A liberating cry of joy

In an essay for the Atlas of Italian Literature (Einaudi, 2010), Elena Valeri recounted Savonarola’s expurgatory fires of 1497 in the Florentine Piazza della Signoria:

In the square, an enormous pyramidal pile was erected (around fifteen by twenty meters, according to contemporary sources) upon which the vanities were heaped to be incinerated, arranged hierarchically and topped with an effigy of Satan [the quote below is apparently from Pietro Parenti, a Florentine historian who took part in these events]:

indecent paintings, […] women’s hair, mirrors, cosmetics, dolls, perfume, painted tabletops, sculptures, Gods of Love, playing cards, dice, gameboards, checkerboards, lutes and other musical instruments, books by various poets, and similar objects associated with splendor and luxury.

Even works by Giovanni Boccaccio and Luigi Pulci’s Morgante were in the heap – as recalls the historian Iacopo Nardi, a “wailer” – as well as writings by Petrarch, Dante and many other authors: the quantity was large enough to induce a far-sighted Venetian merchant into making a blasphemous offer of twenty thousand ducats…

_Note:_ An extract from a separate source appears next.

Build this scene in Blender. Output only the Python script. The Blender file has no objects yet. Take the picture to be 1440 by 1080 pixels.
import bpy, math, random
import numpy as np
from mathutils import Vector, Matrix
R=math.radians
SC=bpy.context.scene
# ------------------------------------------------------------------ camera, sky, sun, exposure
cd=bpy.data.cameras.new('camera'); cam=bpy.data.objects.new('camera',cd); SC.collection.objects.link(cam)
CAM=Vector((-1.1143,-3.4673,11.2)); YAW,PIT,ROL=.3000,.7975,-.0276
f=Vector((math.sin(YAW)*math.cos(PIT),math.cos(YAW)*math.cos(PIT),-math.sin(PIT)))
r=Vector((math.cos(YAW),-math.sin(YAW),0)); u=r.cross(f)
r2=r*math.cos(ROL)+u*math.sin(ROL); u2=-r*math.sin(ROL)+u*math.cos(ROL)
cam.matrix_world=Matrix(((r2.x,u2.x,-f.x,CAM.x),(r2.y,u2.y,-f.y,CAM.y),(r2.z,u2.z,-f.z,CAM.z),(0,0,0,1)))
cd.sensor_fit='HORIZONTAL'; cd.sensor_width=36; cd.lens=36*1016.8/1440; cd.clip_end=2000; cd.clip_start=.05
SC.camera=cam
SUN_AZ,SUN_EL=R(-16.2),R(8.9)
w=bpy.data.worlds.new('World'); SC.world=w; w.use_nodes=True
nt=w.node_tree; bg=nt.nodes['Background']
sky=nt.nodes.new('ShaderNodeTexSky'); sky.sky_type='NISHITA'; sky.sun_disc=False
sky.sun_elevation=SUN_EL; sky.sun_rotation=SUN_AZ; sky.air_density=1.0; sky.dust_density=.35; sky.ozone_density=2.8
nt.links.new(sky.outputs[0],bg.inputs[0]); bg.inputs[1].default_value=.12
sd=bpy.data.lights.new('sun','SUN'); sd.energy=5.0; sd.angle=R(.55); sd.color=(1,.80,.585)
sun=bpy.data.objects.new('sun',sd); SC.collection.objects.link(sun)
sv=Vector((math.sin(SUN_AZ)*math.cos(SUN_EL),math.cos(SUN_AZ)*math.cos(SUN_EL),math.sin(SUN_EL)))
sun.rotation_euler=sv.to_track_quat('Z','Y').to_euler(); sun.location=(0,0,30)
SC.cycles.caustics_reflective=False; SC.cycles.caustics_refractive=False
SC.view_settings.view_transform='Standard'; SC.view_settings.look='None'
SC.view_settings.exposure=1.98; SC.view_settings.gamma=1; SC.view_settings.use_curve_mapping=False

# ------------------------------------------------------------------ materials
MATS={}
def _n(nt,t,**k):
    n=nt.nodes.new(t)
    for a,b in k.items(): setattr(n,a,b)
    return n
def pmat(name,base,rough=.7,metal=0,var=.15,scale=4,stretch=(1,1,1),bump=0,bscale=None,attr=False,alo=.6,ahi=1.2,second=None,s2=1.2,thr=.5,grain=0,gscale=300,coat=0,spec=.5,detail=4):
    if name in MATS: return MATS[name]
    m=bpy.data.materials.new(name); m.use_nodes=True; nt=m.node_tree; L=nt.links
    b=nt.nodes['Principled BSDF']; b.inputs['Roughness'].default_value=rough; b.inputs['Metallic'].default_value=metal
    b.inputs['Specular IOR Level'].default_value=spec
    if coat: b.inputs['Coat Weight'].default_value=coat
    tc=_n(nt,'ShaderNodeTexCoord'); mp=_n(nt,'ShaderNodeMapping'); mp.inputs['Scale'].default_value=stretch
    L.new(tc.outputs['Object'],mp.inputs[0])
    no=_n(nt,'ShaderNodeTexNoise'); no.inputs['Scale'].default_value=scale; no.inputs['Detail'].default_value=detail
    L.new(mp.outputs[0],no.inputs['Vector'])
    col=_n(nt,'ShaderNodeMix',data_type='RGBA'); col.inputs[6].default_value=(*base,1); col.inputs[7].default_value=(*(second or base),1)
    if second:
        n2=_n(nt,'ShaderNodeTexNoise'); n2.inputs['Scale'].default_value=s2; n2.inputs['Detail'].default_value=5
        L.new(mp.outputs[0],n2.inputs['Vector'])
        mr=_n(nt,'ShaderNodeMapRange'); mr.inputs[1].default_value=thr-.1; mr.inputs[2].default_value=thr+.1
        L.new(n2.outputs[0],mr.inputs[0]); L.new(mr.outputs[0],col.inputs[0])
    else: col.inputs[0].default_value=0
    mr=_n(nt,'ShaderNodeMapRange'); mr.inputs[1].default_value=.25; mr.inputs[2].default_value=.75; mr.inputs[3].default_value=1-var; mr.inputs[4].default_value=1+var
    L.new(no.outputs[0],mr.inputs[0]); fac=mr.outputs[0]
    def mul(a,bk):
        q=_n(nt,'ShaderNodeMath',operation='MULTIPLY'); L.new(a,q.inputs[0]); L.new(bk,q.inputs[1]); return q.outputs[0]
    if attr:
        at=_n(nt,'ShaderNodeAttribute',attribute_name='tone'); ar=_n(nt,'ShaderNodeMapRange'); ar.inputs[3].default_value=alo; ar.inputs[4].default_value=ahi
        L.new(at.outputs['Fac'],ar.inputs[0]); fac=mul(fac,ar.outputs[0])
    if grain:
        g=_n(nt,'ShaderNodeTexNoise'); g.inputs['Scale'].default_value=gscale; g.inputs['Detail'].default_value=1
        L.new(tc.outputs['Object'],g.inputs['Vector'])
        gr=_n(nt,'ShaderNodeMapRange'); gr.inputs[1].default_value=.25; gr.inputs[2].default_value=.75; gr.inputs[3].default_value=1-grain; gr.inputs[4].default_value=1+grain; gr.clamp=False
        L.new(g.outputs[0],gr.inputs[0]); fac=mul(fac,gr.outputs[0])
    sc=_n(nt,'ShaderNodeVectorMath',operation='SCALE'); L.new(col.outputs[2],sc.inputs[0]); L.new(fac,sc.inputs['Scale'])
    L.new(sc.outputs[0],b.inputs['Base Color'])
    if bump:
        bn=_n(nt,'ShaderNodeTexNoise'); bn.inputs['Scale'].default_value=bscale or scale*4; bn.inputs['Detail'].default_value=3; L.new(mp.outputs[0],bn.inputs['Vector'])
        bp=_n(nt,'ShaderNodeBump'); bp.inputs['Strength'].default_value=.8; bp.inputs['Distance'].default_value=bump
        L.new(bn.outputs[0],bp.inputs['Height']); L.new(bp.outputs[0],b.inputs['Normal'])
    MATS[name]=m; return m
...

At an agreed-upon signal, fire was started at the four angles of the pyramid; to the sounds of trumpets, fifes and bells, together with the crackling of the flames, a liberating cry of joy rose from the square to the sky.

The day was February 7, says Valeri, the first day of Lent, right after the carnival. (But it was a Tuesday if my calculations are correct: the last day of the carnival, not the first day of Lent; a Shrove Tuesday rather than an Ash Wednesday.) The public burning of luxuries was not new to Italy: as Valeri points out, earlier preachers had resorted to it, from St. Bernardine of Siena (Bernardino da Siena, 1380-1444) to St. James of the Marches (Giacomo della Marca, 1393-1476) and St. John of Capestrano (Giovanni da Capestrano, 1386-1456).

It was not new for the Florentines more specifically: the blessed Bernardine (Bernardino) of Feltre, expelled from Florence in 1488 for urging the faithful to act against the Jews, was back in July 1493 overseeing one of these bonfires. From Bernardino’s Wiki entry:

Like many other missioners of his century, he had made a vast outdoor bonfire called “burning the Devil’s stronghold”. The crowds were asked to throw into the fire all objects of vanity and sin such as playing cards, dice, pornographic books and pictures, jewelry, wigs, superstitious charms, cosmetics, and so forth.

These Italian cities must have been obscenely rich to afford acts of penitence so spectacularly wasteful. Florence alone had at least three major bonfires, in 1491, 1497 and 1498. Valeri refers to them mostly as roghe or bruciamenti – pyres or burnings. Another term commonly used in this context is il/i falò, bonfire(s), from French falot, lantern. Hence the commonly used English term, “bonfires of the vanities.”